Ha! Bad blood between the French and the Italians? Nooooo!;-) my first taste of Fonbadet. Really enjoyed it. Confession: I like Bordeaux, but I’d don’t love it. Probably because Ridge is close to us, so I compare it to that…
Great pairings. I can see the gumbo pairing better with an off sweet wine, of course France has those as well. Love the shellfish with Bordeaux blanc! Well done as always!
Thank you Michelle!
Three beautiful pairings, Martin! And I really enjoyed reading your guidelines to matching food and wine – all good advice!
Thanks Lauren. And for hosting today. Fun topic!

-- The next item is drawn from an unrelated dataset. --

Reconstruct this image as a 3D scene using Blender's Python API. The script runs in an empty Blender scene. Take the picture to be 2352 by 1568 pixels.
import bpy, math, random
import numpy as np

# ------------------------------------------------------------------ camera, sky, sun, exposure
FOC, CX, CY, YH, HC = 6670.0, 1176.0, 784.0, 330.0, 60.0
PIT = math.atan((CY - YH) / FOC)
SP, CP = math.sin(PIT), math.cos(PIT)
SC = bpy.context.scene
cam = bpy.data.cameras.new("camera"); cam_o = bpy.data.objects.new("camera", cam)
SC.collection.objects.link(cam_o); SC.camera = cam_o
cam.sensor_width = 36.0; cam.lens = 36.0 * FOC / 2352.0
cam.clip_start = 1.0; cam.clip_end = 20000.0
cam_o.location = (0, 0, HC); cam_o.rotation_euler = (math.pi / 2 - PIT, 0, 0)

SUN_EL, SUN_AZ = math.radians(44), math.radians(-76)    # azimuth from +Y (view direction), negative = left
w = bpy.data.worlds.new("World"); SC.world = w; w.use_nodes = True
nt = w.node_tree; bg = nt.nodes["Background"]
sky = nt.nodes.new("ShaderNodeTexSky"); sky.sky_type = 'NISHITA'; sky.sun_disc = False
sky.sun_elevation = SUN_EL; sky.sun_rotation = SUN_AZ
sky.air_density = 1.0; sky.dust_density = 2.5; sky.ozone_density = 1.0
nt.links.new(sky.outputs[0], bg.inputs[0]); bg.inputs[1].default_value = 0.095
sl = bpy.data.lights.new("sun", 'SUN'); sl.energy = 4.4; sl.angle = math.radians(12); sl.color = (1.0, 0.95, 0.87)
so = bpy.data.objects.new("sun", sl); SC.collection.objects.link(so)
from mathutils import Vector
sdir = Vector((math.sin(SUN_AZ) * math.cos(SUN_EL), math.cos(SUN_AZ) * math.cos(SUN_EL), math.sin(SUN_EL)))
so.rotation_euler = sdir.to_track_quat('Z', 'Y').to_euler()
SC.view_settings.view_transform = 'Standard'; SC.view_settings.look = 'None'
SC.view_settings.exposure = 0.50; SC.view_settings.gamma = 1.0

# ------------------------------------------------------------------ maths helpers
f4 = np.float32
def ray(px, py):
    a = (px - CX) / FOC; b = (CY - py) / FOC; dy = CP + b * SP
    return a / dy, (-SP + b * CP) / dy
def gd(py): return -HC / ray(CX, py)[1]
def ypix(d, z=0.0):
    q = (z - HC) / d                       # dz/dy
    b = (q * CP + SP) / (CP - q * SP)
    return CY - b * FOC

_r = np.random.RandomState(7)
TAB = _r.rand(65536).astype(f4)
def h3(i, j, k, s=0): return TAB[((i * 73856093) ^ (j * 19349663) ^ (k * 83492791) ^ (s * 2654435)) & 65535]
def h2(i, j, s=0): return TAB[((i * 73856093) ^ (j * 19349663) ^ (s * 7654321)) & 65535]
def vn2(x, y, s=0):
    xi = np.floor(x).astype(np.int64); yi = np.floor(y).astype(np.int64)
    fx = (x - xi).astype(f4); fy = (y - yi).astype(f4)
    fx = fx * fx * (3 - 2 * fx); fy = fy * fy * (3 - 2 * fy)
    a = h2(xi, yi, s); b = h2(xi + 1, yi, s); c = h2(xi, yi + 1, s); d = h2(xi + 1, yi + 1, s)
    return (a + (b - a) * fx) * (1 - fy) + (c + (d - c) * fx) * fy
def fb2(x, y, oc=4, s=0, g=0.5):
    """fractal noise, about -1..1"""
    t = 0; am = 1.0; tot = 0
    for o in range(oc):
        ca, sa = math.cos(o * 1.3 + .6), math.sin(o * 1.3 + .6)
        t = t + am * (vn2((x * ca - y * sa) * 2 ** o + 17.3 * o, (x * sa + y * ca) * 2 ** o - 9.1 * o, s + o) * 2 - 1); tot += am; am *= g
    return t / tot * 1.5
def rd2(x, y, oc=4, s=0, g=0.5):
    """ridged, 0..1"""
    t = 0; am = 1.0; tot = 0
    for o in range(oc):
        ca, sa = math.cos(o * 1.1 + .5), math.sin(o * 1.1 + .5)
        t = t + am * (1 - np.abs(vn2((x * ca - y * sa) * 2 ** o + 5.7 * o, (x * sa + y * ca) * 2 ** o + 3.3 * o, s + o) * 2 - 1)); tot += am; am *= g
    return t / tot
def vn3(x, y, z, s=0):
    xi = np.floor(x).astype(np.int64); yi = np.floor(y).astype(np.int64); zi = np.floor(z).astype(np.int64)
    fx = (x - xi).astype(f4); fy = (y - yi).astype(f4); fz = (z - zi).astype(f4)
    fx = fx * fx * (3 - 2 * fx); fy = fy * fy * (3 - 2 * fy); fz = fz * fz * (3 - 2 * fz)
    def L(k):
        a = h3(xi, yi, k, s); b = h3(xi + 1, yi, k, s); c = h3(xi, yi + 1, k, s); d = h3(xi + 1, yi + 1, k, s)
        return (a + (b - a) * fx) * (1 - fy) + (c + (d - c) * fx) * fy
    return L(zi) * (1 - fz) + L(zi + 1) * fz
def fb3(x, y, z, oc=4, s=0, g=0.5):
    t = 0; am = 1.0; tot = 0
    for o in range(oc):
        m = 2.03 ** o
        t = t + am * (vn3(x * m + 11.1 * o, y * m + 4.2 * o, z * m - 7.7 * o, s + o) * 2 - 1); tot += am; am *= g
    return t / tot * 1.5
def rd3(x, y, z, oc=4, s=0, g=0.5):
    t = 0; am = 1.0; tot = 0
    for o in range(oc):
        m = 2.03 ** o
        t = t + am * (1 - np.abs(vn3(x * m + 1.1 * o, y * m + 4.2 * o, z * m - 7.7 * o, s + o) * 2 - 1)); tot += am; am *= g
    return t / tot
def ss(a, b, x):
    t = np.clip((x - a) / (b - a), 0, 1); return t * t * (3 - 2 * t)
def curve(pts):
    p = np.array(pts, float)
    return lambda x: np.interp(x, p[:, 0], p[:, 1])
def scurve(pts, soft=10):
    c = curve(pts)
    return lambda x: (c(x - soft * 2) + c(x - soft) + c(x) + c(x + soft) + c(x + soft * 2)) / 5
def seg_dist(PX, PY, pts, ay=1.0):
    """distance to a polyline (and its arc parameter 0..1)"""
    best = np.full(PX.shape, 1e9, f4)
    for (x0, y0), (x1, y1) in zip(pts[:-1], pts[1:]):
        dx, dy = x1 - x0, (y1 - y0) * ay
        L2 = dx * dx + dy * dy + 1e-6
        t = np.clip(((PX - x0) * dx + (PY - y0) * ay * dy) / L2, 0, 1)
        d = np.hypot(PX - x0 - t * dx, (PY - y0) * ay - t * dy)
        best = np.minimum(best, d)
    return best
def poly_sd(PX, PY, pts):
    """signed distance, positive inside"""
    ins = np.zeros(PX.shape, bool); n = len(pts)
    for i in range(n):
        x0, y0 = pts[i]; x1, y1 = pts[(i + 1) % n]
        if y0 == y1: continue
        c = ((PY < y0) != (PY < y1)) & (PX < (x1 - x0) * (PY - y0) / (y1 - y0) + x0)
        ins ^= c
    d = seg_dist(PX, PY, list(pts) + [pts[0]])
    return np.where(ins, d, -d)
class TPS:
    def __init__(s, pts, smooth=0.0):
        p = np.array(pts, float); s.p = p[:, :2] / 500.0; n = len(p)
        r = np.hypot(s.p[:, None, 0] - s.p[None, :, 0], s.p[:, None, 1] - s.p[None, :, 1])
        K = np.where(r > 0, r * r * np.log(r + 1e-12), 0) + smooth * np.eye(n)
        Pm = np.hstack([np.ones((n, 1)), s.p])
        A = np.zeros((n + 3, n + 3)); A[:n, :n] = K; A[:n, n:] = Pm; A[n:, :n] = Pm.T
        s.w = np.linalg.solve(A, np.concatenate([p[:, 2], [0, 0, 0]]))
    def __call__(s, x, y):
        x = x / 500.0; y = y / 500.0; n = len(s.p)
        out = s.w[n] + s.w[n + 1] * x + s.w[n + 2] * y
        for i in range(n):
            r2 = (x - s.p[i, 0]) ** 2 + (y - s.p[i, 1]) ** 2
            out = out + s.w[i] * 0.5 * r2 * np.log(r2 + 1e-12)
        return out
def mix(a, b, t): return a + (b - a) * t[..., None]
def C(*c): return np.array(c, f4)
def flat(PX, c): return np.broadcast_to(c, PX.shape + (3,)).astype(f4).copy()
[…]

Love calamari linguinin! Interesting to pair it french!~
Looking good, especially the gumbo as I know next to nothing about Cajun cuisine. Do you think that the bit of muscadelle helped? I always find that, although it is not sweet as on residual sugar, the overt fruit aromas always make it seem denser than it actually is. I also like that you looked outside of the classic white Bordeaux appellations, they could use some love!
Martin,
I enjoy your tasting notes as always! Three different pairings…now I am impressed. They all sound interesting, but the Venetian Calamari Linguine with Shrimp and Mussels especially peaked my interest. Cheers!!
The Venetian Seafood Linguine looks and sounds pretty amazing Martin! And your pairing tops it off.
I hadn’t had but one or two white Bordeaux before last year when I started digging into them. Have to say I prefer the style you show here- fermented in stainless then aged on lees- gives such a wonderful creamy texture but with ample acidity. Thanks for a great article.
I’ve read up on Château du Champ des Treilles, owned by Corinne and Jean-Michel Comme… fascinating area & vignerons.
Pretty cool menu you put together. I love it that you were able to play with so many flavors. How’d you do the seafood stock? Jason made lobster bisque and the stock from the shell was no easy feat!
Wonderful post & pairings, per usual. Bravo, Martin!